The Words of the Milingo Family

Press release - Married Priests Now! Movement

Abp Peter Brennan
September 13, 2006

Married Priests Now!
News Release - News Release - News Release
Contact: Archbishop Peter P. Brennan
September 13, 2006 for Immediate Release

Re: *Married Priests Now!* Convocation
Saddle Brook, New Jersey
September 17 – 19, 2006

The married Roman Catholic Archbishop from Zambia, Emmanuel Milingo, is calling married Catholic priests to join his newly founded *Married Priests Now! *Movement. He is inviting not only married priests but also married men and women who want to be priests to a Celebration of the Married Priesthood. It will be held at the Holiday Inn Conference Center, in Saddle Brook, New Jersey on September 17-19, 2006. Each day will begin with a Mass concelebrated by 120 married priests. Married priests and their wives are coming from Peru, Brazil, Mexico, Italy and Canada, and from a dozen states.

Archbishop Milingo encourages married priests to stand up for their rights and to make sure the American bishops know they are ready to serve in joy and gladness. Married priests who wish to attend can call Dario Ferrabolli at 1-973-332-2730.

This special convocation will center on the single issue of having married priests called back to full ministerial service in the church. Speakers for the convocation are: Anthony Padovano, Leonard Swidler, Peter Manseau and Salvatore Trozzo.

A married priesthood was the norm in the Roman Catholic Church for the first twelve centuries. St. Peter and thirty-eight other popes were married men. In several instances sons of married popes became pope also. The Eastern Rites of the Roman Catholic Church have always had married priests. So a married priesthood is nothing new but was actually the norm for the church for more than half of its existence.

Archbishop Milingo says, "It is time for the Vatican to reinstate married priests into full and active ministry within the church. The Catholic Church is in a state of crisis because of the current priest shortage. Hundreds of parishes are closing each year and the people are going without the Eucharist."

The current average age of Roman Catholic priests is 74 years, and the average age of monks and nuns is 68. The church knows it has a dim future due to the shortage of priests. The Eucharist is the central teaching of Christianity and of the Roman Church.

Without priests, there can be no Eucharist.
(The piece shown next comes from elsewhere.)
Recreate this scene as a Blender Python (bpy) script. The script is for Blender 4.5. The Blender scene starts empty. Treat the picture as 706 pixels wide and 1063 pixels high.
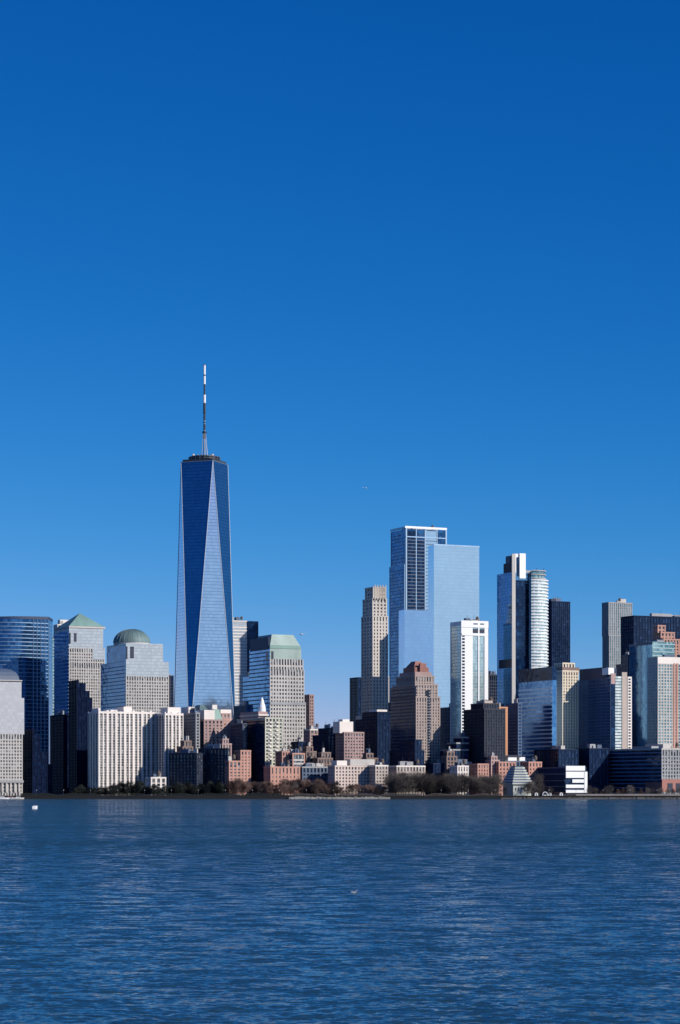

Without the Eucharist, there is no church.

*Married Priests Now!* is working toward the reconciliation of married priests and wants to identify married men who want to be priests, but who have been deterred by the mandatory celibacy issue.

Roman Catholic dioceses are now so short of priests that they are appointing laymen and laywomen as canonical pastors of parishes. While this is a laudable and exciting sign of progress in church structure, it highlights the clear fact that there are not enough priests to be appointed as pastors. These elderly priests who are left are often pastors of two or three parishes. The people need more priests. With 25,000 married priests in the United States and approximately 130,000 world wide, there are plenty of already trained and ordained priests available to bring the Eucharist to the people. It is time to recall the married priest and help resolve the all too evident priest shortage.